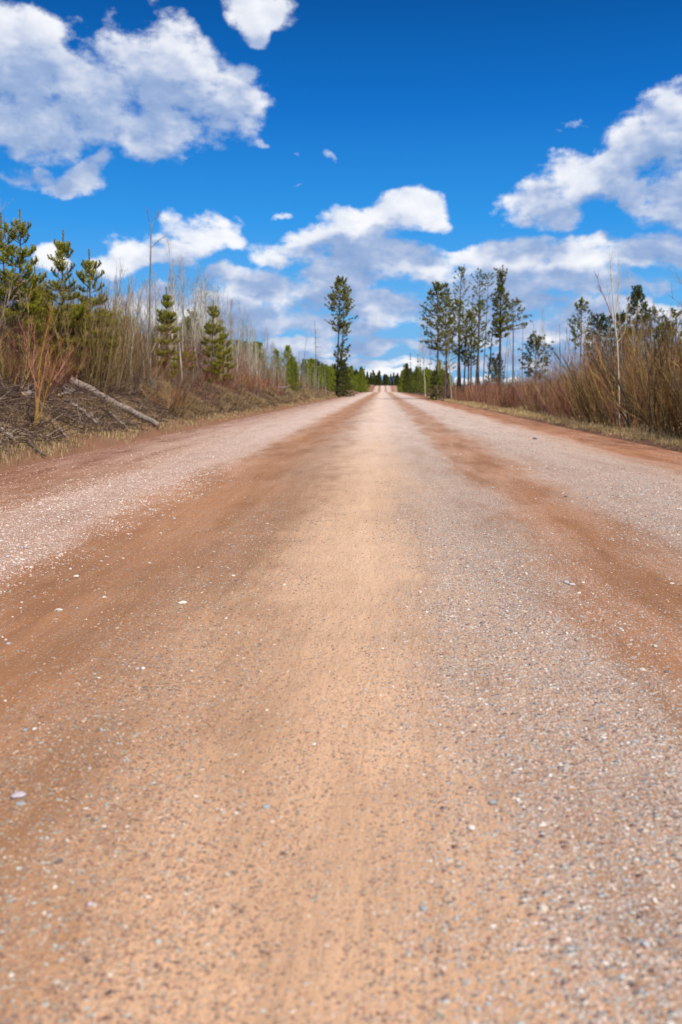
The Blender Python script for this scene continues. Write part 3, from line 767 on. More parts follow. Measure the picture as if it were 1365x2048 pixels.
def young_pine(px, top, Y, label, wid=.30, z0=.10, leaders=None, step=.40):
    tp = at(px, top, Y); x = tp.x; zb = gz(x, Y); H = tp.z - zb
    e = empty('young_pine', (x, Y, zb), rng.uniform(0, 6.28)); tag(e, label, 'pine', 'young pines on the left bank')
    tr = polyline(np.array([[0, 0, -.2]]), np.array([[rng.normal(0, .01), rng.normal(0, .01), 1]]), np.array([H - .5]), 10, 0, .008)
    MB().tubes(tr, np.linspace(.018 * H * .62, .016, 10)[None], 7, 0, [.5]).build('trunk', M_PBARK, e)
    top_p = Vector(tr[0, -1])
    link('leader', LEAD, e, top_p, (rng.normal(0, .03), rng.normal(0, .03), 0), (1, 1, H + .0 - top_p.z))
    z = H - .62; a0 = 0
    while z > z0 * H:
        t = (H - z) / H
        wid_ = wid * .80; L = min(.26 + wid_ * H * (t ** .82), wid_ * H * .92) * (1 if t < .75 else 1 - (t - .75) * .8)
        n = 4 if t < .12 else 5 + (rng.uniform() < .6) + (t > .3)
        a0 += rng.uniform(.3, 1.2)
        for k in range(n):
            a = a0 + k * 6.283 / n + rng.normal(0, .15)
            p, _ = along(tr, np.zeros(1, int), np.array([min((z + rng.normal(0, .05) + .2) / (H - .5), 1.0)]))
            el_ = (.62 - 1.0 * min(t * 1.5, .75)) + rng.normal(0, .16)
            bi = min(5, int(t * 7 + rng.uniform(0, 1.5)))
            s = L * rng.uniform(.72, 1.12)
            th = min(1.35, max(.75, s ** .45))   # shoots keep their size on long and short boughs
            link('branch', BR[bi], e, p[0], (rng.normal(0, .2), -el_, a), (s, th, th))
        z -= step * (1 + .25 * rng.normal()) if t > .15 else step * .9
    return e
young_pine(28, 417, 31, 'tallest young pine on the left bank, long pale leader at the left picture edge', .25)
young_pine(10, 426, 32.5, 'young pine at the very left edge, its leader beside the tallest pine', .24)
young_pine(118, 461, 32, 'middle of the three big young pines, thin spire with open boughs', .20)
young_pine(178, 500, 33, 'right one of the three big young pines, short spire with thick yellow-green boughs', .24)
young_pine(68, 531, 36, 'slim young pine half hidden between the tallest and the middle pine', .17)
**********
Written exercise. Write out the listing above exactly as it stands, pictures excluded.

Complete output.
The Blender Python script for this scene continues. Write part 3, from line 767 on. More parts follow. Measure the picture as if it were 1365x2048 pixels.
def young_pine(px, top, Y, label, wid=.30, z0=.10, leaders=None, step=.40):
    tp = at(px, top, Y); x = tp.x; zb = gz(x, Y); H = tp.z - zb
    e = empty('young_pine', (x, Y, zb), rng.uniform(0, 6.28)); tag(e, label, 'pine', 'young pines on the left bank')
    tr = polyline(np.array([[0, 0, -.2]]), np.array([[rng.normal(0, .01), rng.normal(0, .01), 1]]), np.array([H - .5]), 10, 0, .008)
    MB().tubes(tr, np.linspace(.018 * H * .62, .016, 10)[None], 7, 0, [.5]).build('trunk', M_PBARK, e)
    top_p = Vector(tr[0, -1])
    link('leader', LEAD, e, top_p, (rng.normal(0, .03), rng.normal(0, .03), 0), (1, 1, H + .0 - top_p.z))
    z = H - .62; a0 = 0
    while z > z0 * H:
        t = (H - z) / H
        wid_ = wid * .80; L = min(.26 + wid_ * H * (t ** .82), wid_ * H * .92) * (1 if t < .75 else 1 - (t - .75) * .8)
        n = 4 if t < .12 else 5 + (rng.uniform() < .6) + (t > .3)
        a0 += rng.uniform(.3, 1.2)
        for k in range(n):
            a = a0 + k * 6.283 / n + rng.normal(0, .15)
            p, _ = along(tr, np.zeros(1, int), np.array([min((z + rng.normal(0, .05) + .2) / (H - .5), 1.0)]))
            el_ = (.62 - 1.0 * min(t * 1.5, .75)) + rng.normal(0, .16)
            bi = min(5, int(t * 7 + rng.uniform(0, 1.5)))
            s = L * rng.uniform(.72, 1.12)
            th = min(1.35, max(.75, s ** .45))   # shoots keep their size on long and short boughs
            link('branch', BR[bi], e, p[0], (rng.normal(0, .2), -el_, a), (s, th, th))
        z -= step * (1 + .25 * rng.normal()) if t > .15 else step * .9
    return e
young_pine(28, 417, 31, 'tallest young pine on the left bank, long pale leader at the left picture edge', .25)
young_pine(10, 426, 32.5, 'young pine at the very left edge, its leader beside the tallest pine', .24)
young_pine(118, 461, 32, 'middle of the three big young pines, thin spire with open boughs', .20)
young_pine(178, 500, 33, 'right one of the three big young pines, short spire with thick yellow-green boughs', .24)
young_pine(68, 531, 36, 'slim young pine half hidden between the tallest and the middle pine', .17)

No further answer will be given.